You could try to lower the taxes on your poor pops and also activate social reforms like minimum wages to improve the money your poor pops have. Also you should have at least some capitalists in every state where you have factories ( support up to 0.2%, that is enough for the start, they will raise their number then from alone). Capitalists gets uneblievable rich from owning factories and this provides a good chunk of healthy demand in your own country and boosts your economy. I call it "healthy demand" because capitalists can actually afford to buy nearly all the things they demand (which your poor pops most of the time can not, and capitalists, even when on lower numbers demand a lot more goods "per 1 pop". Also you will indirectly loose money (possible tax and capitalists invest money) if the state has absolute no capitalists, because only they can get the sureplus money a factory is making (workers only get a fixed % as wage, and every sureplus money is either lost or goes to the capitalists pocket.
A huge design problem in Victoria IIs economy is that there´s only one world market which means only one price world wide for the products. This can and will lead to situations where your economy is providing f.e. 50t of liquer, your pops need 80t of liquer, but they can afford only 20t of liquer, because every other country on the world is producing too less liquer, so that the price on liquer is raising since years and your own pops can not afford the liquer produced in your own country, although you have tons of it.
If we ever get Victoria III it must have a local market price, where if you produce a lot of something, the price of this good is going down in your own country, although the price could be raising on the world market, because the other countries are not producing enough. Also an option to simply dictate a price in your own country would be nice, even more nice for communist countries, but also capitalist countries did this from time to time.
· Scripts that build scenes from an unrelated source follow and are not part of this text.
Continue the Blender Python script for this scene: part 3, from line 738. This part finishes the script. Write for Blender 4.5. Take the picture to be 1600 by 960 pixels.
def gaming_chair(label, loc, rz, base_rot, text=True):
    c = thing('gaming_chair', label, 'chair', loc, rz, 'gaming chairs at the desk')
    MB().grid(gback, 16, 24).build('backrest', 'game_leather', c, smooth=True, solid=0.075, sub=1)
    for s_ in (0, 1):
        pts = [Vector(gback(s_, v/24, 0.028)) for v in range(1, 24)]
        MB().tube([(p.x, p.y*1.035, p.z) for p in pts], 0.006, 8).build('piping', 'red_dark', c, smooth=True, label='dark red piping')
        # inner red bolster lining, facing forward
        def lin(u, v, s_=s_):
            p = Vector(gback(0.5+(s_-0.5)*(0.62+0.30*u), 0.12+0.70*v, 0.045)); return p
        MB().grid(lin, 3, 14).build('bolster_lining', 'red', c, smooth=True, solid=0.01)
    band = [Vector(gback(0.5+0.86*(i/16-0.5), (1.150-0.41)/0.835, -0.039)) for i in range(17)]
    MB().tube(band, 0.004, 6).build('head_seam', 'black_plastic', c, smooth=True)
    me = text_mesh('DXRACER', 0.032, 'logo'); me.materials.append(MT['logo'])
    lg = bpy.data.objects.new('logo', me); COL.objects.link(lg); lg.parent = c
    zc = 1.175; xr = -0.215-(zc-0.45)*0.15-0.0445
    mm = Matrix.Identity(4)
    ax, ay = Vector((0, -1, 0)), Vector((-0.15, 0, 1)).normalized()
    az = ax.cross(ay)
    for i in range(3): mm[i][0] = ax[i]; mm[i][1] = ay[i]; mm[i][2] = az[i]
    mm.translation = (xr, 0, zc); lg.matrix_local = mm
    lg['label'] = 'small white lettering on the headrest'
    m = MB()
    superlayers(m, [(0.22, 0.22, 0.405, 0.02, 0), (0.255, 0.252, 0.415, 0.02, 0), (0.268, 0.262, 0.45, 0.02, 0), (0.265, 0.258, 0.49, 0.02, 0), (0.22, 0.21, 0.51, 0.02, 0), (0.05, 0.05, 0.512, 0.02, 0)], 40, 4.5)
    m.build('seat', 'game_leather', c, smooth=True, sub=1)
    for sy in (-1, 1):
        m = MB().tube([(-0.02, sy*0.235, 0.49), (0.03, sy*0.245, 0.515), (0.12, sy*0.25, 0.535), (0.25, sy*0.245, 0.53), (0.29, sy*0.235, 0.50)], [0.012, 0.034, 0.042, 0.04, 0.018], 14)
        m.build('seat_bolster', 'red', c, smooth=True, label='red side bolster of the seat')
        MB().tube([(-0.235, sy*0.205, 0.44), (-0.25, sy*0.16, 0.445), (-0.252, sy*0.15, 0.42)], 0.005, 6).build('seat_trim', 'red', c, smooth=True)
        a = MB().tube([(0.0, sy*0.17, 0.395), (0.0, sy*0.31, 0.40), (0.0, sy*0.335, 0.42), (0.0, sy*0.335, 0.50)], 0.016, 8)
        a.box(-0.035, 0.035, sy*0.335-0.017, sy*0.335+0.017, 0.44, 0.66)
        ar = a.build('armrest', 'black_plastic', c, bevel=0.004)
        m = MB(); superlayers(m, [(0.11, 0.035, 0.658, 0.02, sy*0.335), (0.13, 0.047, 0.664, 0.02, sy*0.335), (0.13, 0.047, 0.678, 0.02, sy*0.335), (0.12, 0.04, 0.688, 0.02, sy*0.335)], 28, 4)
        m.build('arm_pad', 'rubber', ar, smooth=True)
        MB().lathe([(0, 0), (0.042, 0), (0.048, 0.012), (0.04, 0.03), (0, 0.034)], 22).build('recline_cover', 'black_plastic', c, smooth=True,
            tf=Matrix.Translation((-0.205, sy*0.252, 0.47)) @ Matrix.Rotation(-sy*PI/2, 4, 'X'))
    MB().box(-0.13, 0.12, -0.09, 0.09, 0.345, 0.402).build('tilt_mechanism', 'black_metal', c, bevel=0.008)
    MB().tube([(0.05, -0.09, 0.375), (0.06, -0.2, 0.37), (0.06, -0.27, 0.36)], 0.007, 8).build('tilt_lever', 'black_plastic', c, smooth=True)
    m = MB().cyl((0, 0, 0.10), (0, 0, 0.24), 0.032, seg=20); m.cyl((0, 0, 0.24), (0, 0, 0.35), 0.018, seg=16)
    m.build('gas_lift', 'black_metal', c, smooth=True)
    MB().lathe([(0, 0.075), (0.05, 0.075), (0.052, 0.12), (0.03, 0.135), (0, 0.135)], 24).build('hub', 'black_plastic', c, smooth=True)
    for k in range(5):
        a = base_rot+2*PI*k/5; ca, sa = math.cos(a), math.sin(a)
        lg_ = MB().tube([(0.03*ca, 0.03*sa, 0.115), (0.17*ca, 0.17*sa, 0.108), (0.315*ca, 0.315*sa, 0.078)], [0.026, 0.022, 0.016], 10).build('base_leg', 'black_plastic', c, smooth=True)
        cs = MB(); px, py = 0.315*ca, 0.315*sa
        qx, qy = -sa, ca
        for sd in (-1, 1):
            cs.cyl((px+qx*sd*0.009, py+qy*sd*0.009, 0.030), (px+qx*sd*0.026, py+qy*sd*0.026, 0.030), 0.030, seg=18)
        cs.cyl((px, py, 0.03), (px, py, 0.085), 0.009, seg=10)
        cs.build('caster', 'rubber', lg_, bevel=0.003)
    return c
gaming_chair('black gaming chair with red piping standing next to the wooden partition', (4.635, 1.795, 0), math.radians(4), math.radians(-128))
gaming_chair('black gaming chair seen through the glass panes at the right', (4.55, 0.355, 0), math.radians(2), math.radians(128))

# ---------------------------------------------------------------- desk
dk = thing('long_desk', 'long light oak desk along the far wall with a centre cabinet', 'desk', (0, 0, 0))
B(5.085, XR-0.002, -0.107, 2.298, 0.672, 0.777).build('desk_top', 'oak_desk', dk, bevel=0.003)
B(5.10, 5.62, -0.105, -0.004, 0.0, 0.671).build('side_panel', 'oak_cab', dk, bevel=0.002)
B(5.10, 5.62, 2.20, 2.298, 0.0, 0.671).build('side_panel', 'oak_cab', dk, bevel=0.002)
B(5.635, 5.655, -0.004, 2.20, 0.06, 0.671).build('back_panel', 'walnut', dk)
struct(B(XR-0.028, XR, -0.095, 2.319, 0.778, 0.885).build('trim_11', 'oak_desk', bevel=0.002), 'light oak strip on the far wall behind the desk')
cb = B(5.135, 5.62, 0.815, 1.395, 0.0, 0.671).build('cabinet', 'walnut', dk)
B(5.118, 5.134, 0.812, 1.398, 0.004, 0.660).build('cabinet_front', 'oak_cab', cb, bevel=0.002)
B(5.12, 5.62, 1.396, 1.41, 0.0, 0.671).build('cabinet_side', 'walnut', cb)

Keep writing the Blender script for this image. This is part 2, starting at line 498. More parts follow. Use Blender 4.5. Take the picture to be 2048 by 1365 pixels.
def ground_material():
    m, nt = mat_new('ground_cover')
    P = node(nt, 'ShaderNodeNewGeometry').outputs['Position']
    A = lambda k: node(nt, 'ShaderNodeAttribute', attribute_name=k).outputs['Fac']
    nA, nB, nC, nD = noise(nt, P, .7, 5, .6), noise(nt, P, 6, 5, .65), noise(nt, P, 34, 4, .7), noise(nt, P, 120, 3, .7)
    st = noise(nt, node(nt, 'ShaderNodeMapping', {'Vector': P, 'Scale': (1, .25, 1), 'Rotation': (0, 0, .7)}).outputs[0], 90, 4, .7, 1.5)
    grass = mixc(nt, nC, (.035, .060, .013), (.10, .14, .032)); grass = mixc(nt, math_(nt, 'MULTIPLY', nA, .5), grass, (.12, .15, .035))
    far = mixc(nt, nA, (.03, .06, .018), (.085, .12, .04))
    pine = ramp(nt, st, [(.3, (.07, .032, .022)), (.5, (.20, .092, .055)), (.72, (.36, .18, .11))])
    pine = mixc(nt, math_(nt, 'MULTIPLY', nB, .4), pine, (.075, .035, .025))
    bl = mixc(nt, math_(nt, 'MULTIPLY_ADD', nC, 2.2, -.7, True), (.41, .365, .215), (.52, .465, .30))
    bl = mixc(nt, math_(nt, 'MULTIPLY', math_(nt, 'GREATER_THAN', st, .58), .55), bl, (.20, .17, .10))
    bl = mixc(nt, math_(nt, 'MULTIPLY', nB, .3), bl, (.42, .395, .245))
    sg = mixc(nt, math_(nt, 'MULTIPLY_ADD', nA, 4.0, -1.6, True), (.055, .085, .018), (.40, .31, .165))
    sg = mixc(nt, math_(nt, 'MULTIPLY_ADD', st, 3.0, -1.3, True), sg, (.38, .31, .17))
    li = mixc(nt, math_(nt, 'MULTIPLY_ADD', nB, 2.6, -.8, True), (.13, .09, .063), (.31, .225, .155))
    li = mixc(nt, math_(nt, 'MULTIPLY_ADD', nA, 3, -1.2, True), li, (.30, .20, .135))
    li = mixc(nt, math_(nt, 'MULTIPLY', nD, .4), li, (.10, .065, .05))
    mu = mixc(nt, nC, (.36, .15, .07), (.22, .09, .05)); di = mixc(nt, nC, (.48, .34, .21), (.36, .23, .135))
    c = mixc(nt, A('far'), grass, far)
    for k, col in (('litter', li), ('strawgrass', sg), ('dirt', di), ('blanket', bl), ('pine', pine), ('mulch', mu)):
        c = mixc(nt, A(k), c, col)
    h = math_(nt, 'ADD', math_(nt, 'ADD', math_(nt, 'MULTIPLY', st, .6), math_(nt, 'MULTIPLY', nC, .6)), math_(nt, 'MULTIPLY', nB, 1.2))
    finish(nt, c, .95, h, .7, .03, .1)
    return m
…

Even better would be to have the prices be calculated per factory instead of per market or country. Then we could have f.e. a factory in Silesia producing steal a lot cheaper then a factory in Hanover, because theres no iron rgo in Hanover, which mean higher transportation costs for the factory in Hanover. This could lead to realistic economy situations where factories will be build from capitalists exactly where the capitalists can make the most money out of it.